→ SHORT TASK:
Extract each line of the material that follows exactly and omit its pictures.

→ RAW DATA:

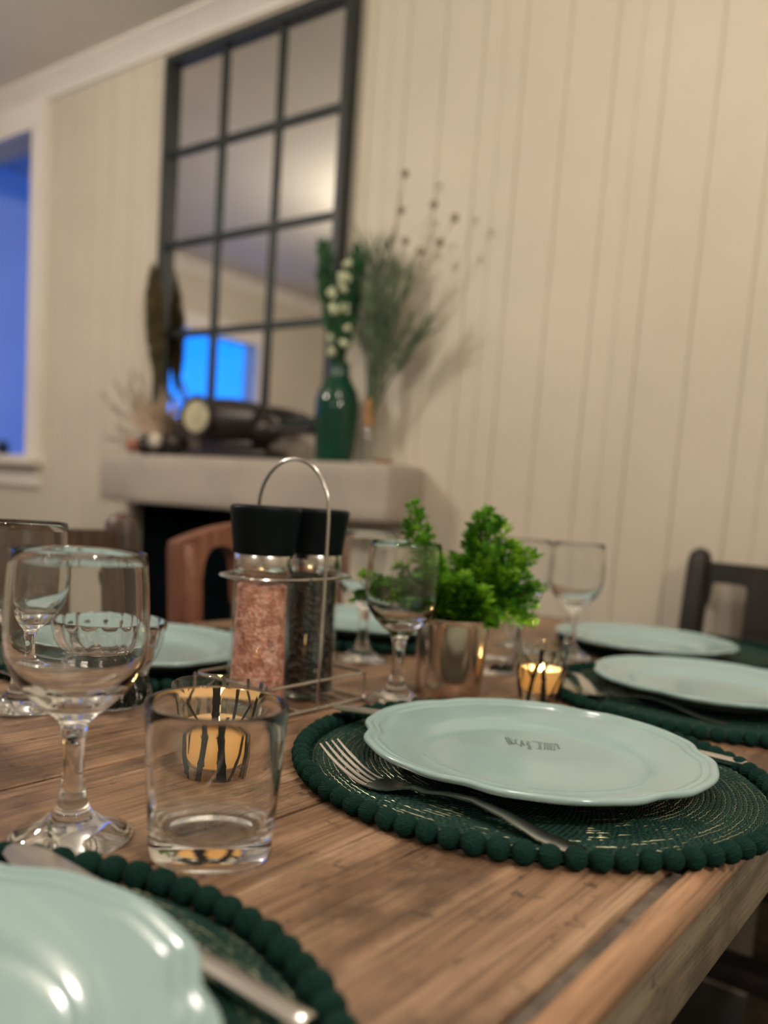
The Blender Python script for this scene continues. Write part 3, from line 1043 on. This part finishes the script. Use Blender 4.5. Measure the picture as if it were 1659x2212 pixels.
rk = empty('wire_rack', (-.570, RY, T))
tag(rk, 'chrome wire rack with an arched handle holding the two mills', 'condiment rack')
hx, hy, wr = .0475, .072, .0016
def rect(z): return [(-hx, -hy, z), (hx, -hy, z), (hx, hy, z), (-hx, hy, z)]
def rloop(z, name):
    mb = MB(); p = rect(z)
    pts = []
    for i in range(4):
        a, b_ = Vector(p[i]), Vector(p[(i + 1) % 4])
        d = (b_ - a).normalized()
        pts += [a + d * .006, a.lerp(b_, .5), b_ - d * .006]
    mb.tube(pts, wr, 8, loop=True); return mb.build(name, M['wire'], rk)
rloop(.0028, 'base_wire'); rloop(.030, 'guard_wire')
for y in (-.048, -.024, .024, .048): MB().tube([(-hx, y, .0028), (hx, y, .0028)], .0014, 8).build('floor_wire', M['wire'], rk)
mb = MB(); pts = []
for k in range(48):
    a = 2 * pi * k / 48
    # figure around both mills
    pts.append((hx * .80 * (abs(cos(a)) ** .55) * (1 if cos(a) > 0 else -1), hy * 1.0 * (abs(sin(a)) ** .7) * (1 if sin(a) > 0 else -1), .127))
mb.tube(pts, .0016, 8, loop=True)
mb.build('upper_ring', M['wire'], rk)
mb = MB(); pts = [(hx, 0, .0028), (hx, 0, .06), (hx, 0, .12), (hx * .985, 0, .185)]
for k in range(1, 16):
    a = pi * k / 16
    pts.append((hx * .985 * cos(a), 0, .190 + .050 * sin(a)))
pts += [(-hx * .985, 0, .185), (-hx, 0, .12), (-hx, 0, .06), (-hx, 0, .0028)]
mb.tube(pts, .0019, 10); mb.build('handle', M['wire'], rk)
for sx in (-1, 1):
    for sy in (-1, 1):
        MB().tube([(sx * hx, sy * (hy - .0005), .0028), (sx * hx, sy * (hy - .0005), .030)], .0013, 8).build('corner_wire', M['wire'], rk)
        MB().ball((sx * hx, sy * hy, .0036), .0034, 2).build('foot', M['wire'], rk)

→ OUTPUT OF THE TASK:
The Blender Python script for this scene continues. Write part 3, from line 1043 on. This part finishes the script. Use Blender 4.5. Measure the picture as if it were 1659x2212 pixels.
rk = empty('wire_rack', (-.570, RY, T))
tag(rk, 'chrome wire rack with an arched handle holding the two mills', 'condiment rack')
hx, hy, wr = .0475, .072, .0016
def rect(z): return [(-hx, -hy, z), (hx, -hy, z), (hx, hy, z), (-hx, hy, z)]
def rloop(z, name):
    mb = MB(); p = rect(z)
    pts = []
    for i in range(4):
        a, b_ = Vector(p[i]), Vector(p[(i + 1) % 4])
        d = (b_ - a).normalized()
        pts += [a + d * .006, a.lerp(b_, .5), b_ - d * .006]
    mb.tube(pts, wr, 8, loop=True); return mb.build(name, M['wire'], rk)
rloop(.0028, 'base_wire'); rloop(.030, 'guard_wire')
for y in (-.048, -.024, .024, .048): MB().tube([(-hx, y, .0028), (hx, y, .0028)], .0014, 8).build('floor_wire', M['wire'], rk)
mb = MB(); pts = []
for k in range(48):
    a = 2 * pi * k / 48
    # figure around both mills
    pts.append((hx * .80 * (abs(cos(a)) ** .55) * (1 if cos(a) > 0 else -1), hy * 1.0 * (abs(sin(a)) ** .7) * (1 if sin(a) > 0 else -1), .127))
mb.tube(pts, .0016, 8, loop=True)
mb.build('upper_ring', M['wire'], rk)
mb = MB(); pts = [(hx, 0, .0028), (hx, 0, .06), (hx, 0, .12), (hx * .985, 0, .185)]
for k in range(1, 16):
    a = pi * k / 16
    pts.append((hx * .985 * cos(a), 0, .190 + .050 * sin(a)))
pts += [(-hx * .985, 0, .185), (-hx, 0, .12), (-hx, 0, .06), (-hx, 0, .0028)]
mb.tube(pts, .0019, 10); mb.build('handle', M['wire'], rk)
for sx in (-1, 1):
    for sy in (-1, 1):
        MB().tube([(sx * hx, sy * (hy - .0005), .0028), (sx * hx, sy * (hy - .0005), .030)], .0013, 8).build('corner_wire', M['wire'], rk)
        MB().ball((sx * hx, sy * hy, .0036), .0034, 2).build('foot', M['wire'], rk)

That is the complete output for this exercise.